- **What you will do**:
Your task is to repeat only the lines from the one with "900 pixels high." through the one with "a = aY(3.18, 473, 489);", exactly as they stand, both ends included.

3D scene scripts:
--- --- ---
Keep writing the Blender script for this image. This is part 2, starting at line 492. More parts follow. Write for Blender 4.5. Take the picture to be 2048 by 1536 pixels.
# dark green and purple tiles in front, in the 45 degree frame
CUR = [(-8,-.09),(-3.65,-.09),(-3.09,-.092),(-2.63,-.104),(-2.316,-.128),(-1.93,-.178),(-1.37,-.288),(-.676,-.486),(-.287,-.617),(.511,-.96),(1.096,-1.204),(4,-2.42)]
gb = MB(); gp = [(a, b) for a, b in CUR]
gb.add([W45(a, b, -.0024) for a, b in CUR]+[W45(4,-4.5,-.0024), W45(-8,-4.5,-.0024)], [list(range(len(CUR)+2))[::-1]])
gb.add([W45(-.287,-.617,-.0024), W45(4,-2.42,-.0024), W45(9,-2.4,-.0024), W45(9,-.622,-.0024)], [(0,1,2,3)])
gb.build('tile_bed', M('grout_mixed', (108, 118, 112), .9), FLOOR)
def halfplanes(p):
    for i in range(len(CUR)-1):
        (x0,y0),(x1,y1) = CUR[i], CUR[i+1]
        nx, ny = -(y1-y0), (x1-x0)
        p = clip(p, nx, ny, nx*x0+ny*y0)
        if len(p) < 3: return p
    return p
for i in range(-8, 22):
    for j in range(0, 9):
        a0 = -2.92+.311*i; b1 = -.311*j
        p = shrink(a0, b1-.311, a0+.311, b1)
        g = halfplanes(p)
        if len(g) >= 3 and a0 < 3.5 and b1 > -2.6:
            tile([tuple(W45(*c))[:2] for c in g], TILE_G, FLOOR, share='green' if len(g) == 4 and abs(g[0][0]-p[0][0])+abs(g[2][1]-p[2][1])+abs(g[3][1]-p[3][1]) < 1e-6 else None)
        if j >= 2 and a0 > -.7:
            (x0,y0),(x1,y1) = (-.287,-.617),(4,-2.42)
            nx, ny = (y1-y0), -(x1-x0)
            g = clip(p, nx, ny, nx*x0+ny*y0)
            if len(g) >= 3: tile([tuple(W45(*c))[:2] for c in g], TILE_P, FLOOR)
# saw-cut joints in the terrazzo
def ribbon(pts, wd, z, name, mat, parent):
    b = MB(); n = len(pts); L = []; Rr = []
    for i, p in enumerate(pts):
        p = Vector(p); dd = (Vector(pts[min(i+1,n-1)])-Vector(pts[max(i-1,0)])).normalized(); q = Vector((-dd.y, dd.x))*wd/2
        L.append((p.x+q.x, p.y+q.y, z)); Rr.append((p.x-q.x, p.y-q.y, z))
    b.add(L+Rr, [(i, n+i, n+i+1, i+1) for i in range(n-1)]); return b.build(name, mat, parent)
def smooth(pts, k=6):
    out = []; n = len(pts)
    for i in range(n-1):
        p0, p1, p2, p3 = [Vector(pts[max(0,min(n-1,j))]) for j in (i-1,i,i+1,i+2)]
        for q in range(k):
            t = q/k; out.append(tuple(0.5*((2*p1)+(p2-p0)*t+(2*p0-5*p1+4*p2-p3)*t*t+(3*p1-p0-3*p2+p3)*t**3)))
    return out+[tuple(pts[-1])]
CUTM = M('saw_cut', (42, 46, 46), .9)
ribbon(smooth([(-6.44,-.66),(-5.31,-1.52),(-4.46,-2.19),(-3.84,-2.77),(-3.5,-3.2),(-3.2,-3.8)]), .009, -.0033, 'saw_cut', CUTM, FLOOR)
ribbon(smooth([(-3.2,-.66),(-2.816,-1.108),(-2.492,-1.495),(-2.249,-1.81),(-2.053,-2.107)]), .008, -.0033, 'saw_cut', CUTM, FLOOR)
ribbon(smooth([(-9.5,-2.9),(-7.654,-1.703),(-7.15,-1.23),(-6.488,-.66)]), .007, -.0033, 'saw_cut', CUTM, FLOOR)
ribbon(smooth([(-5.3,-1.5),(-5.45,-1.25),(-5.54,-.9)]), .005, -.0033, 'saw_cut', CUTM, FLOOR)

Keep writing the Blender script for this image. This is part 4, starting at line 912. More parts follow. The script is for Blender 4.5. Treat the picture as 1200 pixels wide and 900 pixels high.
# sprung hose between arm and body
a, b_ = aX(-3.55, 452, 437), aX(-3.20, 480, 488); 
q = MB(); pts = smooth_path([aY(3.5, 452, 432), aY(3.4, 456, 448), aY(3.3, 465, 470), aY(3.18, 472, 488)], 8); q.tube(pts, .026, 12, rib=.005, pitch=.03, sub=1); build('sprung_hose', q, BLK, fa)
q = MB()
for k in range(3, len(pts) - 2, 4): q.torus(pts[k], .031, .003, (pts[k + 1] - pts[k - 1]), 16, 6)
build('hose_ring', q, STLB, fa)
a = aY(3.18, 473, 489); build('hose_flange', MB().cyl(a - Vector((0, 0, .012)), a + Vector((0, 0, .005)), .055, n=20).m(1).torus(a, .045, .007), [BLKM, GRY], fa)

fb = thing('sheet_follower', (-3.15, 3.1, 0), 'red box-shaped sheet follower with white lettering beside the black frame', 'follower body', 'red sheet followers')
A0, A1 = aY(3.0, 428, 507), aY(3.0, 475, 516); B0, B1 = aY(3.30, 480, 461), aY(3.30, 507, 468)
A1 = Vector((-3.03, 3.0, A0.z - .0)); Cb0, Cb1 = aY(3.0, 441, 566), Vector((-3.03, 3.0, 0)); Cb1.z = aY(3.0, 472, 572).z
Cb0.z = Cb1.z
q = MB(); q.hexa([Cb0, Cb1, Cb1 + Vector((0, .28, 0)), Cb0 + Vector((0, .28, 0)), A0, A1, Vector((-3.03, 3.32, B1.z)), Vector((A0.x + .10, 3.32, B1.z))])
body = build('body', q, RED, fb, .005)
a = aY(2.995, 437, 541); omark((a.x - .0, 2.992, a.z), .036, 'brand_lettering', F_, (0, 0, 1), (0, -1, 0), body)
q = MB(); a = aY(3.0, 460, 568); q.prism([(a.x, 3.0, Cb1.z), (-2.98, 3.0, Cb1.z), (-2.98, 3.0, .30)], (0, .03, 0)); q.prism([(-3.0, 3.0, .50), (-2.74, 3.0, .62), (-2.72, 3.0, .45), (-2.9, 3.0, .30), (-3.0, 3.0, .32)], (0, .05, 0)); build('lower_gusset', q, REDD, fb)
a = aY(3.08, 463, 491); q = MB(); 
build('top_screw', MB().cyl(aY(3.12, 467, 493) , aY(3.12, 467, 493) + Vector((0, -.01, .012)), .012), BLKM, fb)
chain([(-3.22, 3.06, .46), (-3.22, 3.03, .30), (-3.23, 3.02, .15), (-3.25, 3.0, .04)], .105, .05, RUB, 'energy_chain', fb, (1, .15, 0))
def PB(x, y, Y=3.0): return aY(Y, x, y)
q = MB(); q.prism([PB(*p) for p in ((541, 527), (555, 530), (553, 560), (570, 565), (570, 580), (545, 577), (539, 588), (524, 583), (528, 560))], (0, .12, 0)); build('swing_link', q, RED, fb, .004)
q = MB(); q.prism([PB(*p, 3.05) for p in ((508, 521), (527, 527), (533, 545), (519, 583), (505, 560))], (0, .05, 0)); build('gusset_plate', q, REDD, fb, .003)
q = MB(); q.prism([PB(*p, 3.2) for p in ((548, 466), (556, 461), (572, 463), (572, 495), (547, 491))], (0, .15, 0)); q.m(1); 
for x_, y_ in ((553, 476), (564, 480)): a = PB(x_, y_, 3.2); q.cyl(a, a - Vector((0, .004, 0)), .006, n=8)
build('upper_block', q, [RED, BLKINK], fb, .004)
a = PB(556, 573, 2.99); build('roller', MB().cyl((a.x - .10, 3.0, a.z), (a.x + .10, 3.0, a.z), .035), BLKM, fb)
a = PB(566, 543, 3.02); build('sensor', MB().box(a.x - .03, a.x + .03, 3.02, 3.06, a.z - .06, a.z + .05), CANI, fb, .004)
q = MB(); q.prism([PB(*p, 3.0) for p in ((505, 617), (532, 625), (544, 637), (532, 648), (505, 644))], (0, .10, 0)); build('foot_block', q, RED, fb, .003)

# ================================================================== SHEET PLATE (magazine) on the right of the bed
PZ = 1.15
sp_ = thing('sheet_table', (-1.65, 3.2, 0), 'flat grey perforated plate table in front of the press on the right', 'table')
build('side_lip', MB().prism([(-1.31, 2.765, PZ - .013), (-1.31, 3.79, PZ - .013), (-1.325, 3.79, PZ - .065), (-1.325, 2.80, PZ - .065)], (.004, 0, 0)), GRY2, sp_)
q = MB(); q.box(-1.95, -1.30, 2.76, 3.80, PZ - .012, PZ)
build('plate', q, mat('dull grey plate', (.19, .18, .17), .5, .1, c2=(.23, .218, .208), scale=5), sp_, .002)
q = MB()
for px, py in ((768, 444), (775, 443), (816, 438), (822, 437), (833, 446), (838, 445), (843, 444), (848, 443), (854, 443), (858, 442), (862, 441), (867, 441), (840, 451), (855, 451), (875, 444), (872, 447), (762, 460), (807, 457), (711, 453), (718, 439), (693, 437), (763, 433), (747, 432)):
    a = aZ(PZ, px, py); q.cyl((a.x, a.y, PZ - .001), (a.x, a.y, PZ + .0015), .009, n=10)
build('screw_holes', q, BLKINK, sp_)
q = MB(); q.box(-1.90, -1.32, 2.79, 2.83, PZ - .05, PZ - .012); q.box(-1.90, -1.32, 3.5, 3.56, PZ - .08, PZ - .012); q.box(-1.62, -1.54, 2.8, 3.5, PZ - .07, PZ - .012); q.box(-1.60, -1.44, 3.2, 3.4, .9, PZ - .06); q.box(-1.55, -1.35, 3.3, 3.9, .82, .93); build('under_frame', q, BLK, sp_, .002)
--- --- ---
- **Answer to the problem**:
Keep writing the Blender script for this image. This is part 4, starting at line 912. More parts follow. The script is for Blender 4.5. Treat the picture as 1200 pixels wide and 900 pixels high.
# sprung hose between arm and body
a, b_ = aX(-3.55, 452, 437), aX(-3.20, 480, 488); 
q = MB(); pts = smooth_path([aY(3.5, 452, 432), aY(3.4, 456, 448), aY(3.3, 465, 470), aY(3.18, 472, 488)], 8); q.tube(pts, .026, 12, rib=.005, pitch=.03, sub=1); build('sprung_hose', q, BLK, fa)
q = MB()
for k in range(3, len(pts) - 2, 4): q.torus(pts[k], .031, .003, (pts[k + 1] - pts[k - 1]), 16, 6)
build('hose_ring', q, STLB, fa)
a = aY(3.18, 473, 489); build('hose_flange', MB().cyl(a - Vector((0, 0, .012)), a + Vector((0, 0, .005)), .055, n=20).m(1).torus(a, .045, .007), [BLKM, GRY], fa)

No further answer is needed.